Gewerkschaften wollen Frankreich lahmlegen

Mit dem umfassenden Ausstand soll am Dienstag die Rente mit 62 zu Fall gebracht werden.

Paris. Die Pariser Metrozüge bleiben am Dienstag in den Depots. Viele Kinder könnten vor verschlossenen Schultoren stehen, Fernsehzuschauer müssen mit Wiederholungen rechnen.

Auch Flug- und Bahnreisende von und nach Frankreich sollten Verspätungen und Ausfälle einkalkulieren. Frankreich streikt. In einer landesweiten Protestaktion wollen die Gewerkschaften zwei Millionen Mitglieder mobilisieren. Ihr Ziel: Die ehrgeizige Rentenreform von Präsident Nicolas Sarkozy soll gestoppt werden.

Dessen Vorvorgänger, dem Sozialisten François Mitterrand, haben die Franzosen ein weltweit nahezu einzigartiges Privileg zu verdanken: nämlich sich schon mit 60 in den Ruhestand verabschieden zu dürfen. Doch damit soll bald Schluss sein. Die bürgerliche Regierung will die Franzosen in Zukunft immerhin zwei Jahre länger arbeiten lassen.

Angesichts der gigantischen Löcher in der staatlichen Rentenkasse ist dieses Vorhaben plausibel. 2050, so das Schreckenszenario, könnten 100 Milliarden Euro fehlen. Selbst den notorisch reformunwilligen Franzosen scheint nun zu dämmern, auf welches Fiasko sie zusteuern.
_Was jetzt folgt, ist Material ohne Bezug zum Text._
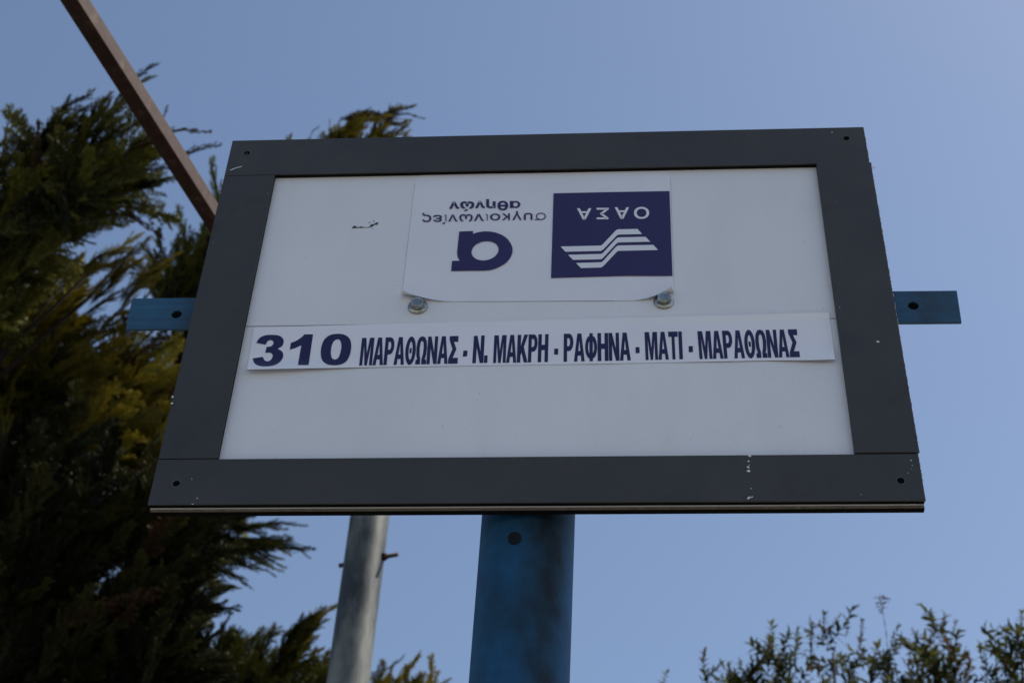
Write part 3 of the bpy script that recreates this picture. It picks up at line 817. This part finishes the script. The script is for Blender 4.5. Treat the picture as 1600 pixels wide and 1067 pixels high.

Jüngsten Umfragen zufolge befürwortet inzwischen eine knappe Mehrheit die Rente mit 62.

Doch die kampferprobten Gewerkschaften zeigen sich fest entschlossen, das Prestigeprojekt des Präsidenten zu Fall zu bringen. Der landesweite Ausstand der Staatsbeschäftigten soll bis Mittwochmorgen andauern. Schon mehrere Regierungen sind mit ihrem Vorhaben, das Rad zurückzudrehen, am Widerstand auf der Straße gescheitert. Zwar stellt der Elysée-Palast angesichts der Protestwelle nun "ergänzende Vorschläge" in Aussicht, aber in der Kernfrage "Rente ab 62" will man hart bleiben.

Als Nicolas Sarkozy im Frühjahr seinen Budgetminister Eric Woerth an die Spitze des Arbeitsministeriums holte, galt dies noch als clevere Rochade. Der solide Parteisoldat sollte die Rentenreform durchboxen. Doch nun steht Woerth wegen mutmaßlicher Verquickungen in die Bettencourt-Affäre am Pranger, und es ist nicht auszuschließen, dass Woerth bald selbst in Rente geschickt wird.